Task » Reproduce, word for word, every line from the first one down to the line containing "return CAM + ray(px, py) * z", and nothing else.

___ The input

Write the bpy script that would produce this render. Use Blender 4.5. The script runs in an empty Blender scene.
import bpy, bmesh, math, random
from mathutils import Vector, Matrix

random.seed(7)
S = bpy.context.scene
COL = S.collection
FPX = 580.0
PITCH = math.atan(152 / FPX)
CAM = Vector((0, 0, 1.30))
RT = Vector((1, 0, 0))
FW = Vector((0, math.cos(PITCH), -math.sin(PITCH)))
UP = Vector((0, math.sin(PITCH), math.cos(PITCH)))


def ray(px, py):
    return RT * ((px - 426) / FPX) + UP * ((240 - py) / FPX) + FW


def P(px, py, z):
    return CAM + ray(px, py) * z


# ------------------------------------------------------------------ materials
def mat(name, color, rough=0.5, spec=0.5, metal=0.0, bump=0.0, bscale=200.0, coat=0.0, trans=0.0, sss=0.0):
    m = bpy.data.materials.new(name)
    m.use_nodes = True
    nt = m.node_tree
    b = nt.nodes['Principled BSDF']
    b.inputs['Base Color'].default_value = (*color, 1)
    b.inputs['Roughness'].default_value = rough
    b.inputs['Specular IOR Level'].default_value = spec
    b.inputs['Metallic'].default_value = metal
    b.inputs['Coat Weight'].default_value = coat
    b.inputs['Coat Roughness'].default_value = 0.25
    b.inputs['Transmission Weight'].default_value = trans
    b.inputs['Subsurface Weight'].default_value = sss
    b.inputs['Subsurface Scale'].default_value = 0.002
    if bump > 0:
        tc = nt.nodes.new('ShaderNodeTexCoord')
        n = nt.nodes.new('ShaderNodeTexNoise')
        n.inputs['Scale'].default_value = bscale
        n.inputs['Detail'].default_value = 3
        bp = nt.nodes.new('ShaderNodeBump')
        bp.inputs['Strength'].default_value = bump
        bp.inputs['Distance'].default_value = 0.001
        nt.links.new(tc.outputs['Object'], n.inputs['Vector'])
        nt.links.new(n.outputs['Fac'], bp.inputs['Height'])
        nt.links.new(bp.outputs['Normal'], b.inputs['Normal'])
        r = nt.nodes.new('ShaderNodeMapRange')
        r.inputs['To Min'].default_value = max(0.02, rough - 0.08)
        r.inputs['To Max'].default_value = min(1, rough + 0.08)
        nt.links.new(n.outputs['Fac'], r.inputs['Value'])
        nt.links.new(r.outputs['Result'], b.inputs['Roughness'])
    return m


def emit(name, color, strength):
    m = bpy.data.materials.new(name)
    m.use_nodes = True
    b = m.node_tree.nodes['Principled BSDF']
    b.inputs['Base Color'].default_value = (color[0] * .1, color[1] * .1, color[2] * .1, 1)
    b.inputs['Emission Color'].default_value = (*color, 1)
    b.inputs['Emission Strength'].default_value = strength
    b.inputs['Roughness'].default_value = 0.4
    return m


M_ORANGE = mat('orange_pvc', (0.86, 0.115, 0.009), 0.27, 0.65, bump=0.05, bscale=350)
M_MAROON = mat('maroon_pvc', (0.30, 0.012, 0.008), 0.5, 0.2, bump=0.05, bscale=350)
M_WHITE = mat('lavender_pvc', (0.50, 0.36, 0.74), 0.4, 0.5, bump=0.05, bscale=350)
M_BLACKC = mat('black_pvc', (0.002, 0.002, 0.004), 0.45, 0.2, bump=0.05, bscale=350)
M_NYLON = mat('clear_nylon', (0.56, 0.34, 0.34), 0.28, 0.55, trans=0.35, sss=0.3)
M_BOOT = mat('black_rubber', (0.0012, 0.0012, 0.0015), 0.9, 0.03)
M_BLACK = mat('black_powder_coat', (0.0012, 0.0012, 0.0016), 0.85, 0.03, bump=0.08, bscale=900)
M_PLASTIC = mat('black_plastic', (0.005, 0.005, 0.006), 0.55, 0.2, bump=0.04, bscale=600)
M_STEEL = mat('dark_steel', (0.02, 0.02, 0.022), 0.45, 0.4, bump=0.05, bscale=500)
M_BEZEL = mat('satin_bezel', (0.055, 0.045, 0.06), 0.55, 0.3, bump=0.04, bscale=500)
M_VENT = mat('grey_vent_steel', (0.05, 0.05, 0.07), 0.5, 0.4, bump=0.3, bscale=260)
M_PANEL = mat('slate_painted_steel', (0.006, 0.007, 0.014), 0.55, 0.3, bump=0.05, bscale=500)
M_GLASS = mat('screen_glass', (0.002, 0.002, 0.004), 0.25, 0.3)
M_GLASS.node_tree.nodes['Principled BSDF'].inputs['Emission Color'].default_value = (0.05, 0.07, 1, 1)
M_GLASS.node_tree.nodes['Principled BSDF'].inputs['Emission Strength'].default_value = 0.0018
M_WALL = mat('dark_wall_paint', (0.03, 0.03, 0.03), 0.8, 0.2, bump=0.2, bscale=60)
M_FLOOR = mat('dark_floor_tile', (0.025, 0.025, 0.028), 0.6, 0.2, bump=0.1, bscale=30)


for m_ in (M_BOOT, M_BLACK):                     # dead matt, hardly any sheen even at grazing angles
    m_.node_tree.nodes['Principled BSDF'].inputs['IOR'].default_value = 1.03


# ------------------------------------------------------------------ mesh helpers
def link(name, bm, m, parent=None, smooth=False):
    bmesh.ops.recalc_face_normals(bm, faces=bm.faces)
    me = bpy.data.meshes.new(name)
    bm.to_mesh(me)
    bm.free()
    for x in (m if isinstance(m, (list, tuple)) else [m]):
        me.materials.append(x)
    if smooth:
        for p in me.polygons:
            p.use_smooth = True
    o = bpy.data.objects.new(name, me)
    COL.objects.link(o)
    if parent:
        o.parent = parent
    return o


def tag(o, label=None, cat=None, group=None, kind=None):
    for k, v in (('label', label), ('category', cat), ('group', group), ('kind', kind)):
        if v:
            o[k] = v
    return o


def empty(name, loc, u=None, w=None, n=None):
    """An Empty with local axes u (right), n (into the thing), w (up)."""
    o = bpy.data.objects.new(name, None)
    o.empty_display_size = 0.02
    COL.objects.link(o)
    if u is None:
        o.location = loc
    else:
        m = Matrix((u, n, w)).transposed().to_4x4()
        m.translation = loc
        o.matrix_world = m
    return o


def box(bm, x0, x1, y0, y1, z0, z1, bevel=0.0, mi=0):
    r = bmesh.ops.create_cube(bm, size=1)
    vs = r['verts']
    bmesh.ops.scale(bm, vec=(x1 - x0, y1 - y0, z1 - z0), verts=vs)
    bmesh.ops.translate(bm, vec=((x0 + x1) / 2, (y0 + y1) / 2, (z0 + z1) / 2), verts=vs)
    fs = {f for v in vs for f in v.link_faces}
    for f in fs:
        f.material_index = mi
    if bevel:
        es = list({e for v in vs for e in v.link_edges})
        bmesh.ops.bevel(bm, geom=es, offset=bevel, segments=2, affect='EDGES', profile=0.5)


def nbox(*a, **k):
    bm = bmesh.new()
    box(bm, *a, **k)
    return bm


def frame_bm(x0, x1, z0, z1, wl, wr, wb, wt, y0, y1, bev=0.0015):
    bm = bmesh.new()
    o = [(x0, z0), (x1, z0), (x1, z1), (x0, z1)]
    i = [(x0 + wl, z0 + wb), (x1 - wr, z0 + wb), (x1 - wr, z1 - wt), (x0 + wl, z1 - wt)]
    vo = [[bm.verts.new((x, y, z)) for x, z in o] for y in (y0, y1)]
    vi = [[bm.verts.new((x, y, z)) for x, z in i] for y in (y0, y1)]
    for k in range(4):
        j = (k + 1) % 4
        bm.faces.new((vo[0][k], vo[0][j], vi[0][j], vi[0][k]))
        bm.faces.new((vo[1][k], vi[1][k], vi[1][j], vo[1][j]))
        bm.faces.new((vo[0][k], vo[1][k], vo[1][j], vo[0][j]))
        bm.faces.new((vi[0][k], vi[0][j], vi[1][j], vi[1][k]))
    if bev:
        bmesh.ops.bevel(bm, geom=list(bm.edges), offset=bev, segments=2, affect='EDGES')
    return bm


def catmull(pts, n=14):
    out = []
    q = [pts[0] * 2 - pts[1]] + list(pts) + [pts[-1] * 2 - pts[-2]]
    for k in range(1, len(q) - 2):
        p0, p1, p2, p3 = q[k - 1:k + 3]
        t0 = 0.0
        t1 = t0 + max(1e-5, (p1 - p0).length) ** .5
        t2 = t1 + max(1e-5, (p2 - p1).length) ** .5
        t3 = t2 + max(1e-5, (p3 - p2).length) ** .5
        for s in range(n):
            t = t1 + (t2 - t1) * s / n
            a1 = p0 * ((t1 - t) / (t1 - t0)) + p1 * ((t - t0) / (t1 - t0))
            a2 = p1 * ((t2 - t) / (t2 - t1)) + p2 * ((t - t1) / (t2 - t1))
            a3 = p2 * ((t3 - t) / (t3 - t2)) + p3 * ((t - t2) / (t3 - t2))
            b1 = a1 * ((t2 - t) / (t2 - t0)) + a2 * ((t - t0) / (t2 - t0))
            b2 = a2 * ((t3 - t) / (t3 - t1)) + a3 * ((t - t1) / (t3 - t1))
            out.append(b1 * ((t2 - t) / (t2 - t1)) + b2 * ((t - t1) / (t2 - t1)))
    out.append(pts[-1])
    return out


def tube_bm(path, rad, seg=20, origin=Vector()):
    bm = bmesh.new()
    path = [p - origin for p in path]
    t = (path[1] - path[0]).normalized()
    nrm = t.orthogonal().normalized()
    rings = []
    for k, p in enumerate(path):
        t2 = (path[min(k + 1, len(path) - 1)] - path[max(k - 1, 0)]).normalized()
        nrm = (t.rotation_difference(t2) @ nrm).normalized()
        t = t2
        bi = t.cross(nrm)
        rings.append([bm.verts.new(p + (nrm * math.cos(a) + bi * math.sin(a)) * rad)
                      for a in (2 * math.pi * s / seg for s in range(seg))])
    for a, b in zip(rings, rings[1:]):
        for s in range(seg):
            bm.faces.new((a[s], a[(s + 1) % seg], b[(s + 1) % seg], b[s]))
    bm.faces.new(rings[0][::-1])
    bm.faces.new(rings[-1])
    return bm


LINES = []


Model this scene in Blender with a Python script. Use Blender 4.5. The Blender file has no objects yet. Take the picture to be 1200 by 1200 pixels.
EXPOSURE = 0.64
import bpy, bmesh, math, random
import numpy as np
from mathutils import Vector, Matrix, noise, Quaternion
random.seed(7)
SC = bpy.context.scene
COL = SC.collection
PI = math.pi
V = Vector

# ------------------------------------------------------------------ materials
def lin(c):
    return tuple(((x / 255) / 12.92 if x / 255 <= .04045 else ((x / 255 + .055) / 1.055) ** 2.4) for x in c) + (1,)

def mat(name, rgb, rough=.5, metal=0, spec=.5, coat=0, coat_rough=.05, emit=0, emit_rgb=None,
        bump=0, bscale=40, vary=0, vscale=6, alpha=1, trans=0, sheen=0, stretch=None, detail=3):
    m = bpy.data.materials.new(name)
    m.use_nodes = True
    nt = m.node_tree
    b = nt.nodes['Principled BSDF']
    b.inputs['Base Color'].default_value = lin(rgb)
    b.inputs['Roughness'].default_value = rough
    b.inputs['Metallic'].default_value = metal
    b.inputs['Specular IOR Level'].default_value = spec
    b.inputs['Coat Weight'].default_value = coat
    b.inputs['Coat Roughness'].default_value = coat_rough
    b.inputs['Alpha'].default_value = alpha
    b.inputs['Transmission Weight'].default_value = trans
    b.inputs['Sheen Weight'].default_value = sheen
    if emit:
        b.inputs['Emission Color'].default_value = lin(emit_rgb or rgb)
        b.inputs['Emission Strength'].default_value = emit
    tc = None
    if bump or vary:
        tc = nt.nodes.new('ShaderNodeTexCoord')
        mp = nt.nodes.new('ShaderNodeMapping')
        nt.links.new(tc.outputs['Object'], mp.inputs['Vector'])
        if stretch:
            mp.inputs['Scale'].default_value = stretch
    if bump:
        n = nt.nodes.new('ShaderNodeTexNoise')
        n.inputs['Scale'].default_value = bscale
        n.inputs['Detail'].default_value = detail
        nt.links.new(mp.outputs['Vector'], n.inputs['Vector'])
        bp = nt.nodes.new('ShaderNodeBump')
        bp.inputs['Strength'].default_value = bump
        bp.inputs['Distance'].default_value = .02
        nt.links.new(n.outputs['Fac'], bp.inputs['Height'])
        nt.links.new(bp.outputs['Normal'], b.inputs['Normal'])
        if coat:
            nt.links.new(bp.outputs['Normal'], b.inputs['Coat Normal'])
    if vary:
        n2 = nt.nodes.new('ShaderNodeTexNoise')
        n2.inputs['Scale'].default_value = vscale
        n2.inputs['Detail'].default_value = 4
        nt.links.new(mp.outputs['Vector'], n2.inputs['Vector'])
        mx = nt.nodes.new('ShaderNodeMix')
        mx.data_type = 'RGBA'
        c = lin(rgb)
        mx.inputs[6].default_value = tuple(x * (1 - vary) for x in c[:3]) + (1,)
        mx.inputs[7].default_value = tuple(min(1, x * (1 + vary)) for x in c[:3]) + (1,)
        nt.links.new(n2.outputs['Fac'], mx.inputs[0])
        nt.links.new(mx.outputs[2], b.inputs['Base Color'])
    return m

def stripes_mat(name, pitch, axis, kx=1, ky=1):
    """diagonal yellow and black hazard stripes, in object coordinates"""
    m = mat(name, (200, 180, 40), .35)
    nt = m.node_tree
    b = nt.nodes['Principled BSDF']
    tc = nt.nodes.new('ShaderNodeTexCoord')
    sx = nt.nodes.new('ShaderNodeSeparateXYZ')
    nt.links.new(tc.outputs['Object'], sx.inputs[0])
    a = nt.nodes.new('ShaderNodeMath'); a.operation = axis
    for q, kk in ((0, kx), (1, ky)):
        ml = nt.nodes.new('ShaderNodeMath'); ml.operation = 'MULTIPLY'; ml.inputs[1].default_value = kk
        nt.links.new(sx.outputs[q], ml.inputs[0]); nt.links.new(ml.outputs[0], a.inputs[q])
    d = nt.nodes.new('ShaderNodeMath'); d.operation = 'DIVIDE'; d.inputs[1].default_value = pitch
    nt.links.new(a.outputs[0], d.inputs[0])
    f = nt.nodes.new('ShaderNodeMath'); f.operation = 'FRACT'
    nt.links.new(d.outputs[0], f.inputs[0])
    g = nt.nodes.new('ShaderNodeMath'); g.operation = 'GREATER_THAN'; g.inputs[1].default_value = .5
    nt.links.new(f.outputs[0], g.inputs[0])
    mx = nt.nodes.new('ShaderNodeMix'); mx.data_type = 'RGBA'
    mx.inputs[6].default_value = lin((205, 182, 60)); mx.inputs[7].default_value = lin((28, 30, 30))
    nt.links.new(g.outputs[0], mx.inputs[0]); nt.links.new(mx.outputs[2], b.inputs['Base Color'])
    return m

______

Output of the exercise »
Write the bpy script that would produce this render. Use Blender 4.5. The script runs in an empty Blender scene.
import bpy, bmesh, math, random
from mathutils import Vector, Matrix

random.seed(7)
S = bpy.context.scene
COL = S.collection
FPX = 580.0
PITCH = math.atan(152 / FPX)
CAM = Vector((0, 0, 1.30))
RT = Vector((1, 0, 0))
FW = Vector((0, math.cos(PITCH), -math.sin(PITCH)))
UP = Vector((0, math.sin(PITCH), math.cos(PITCH)))


def ray(px, py):
    return RT * ((px - 426) / FPX) + UP * ((240 - py) / FPX) + FW


def P(px, py, z):
    return CAM + ray(px, py) * z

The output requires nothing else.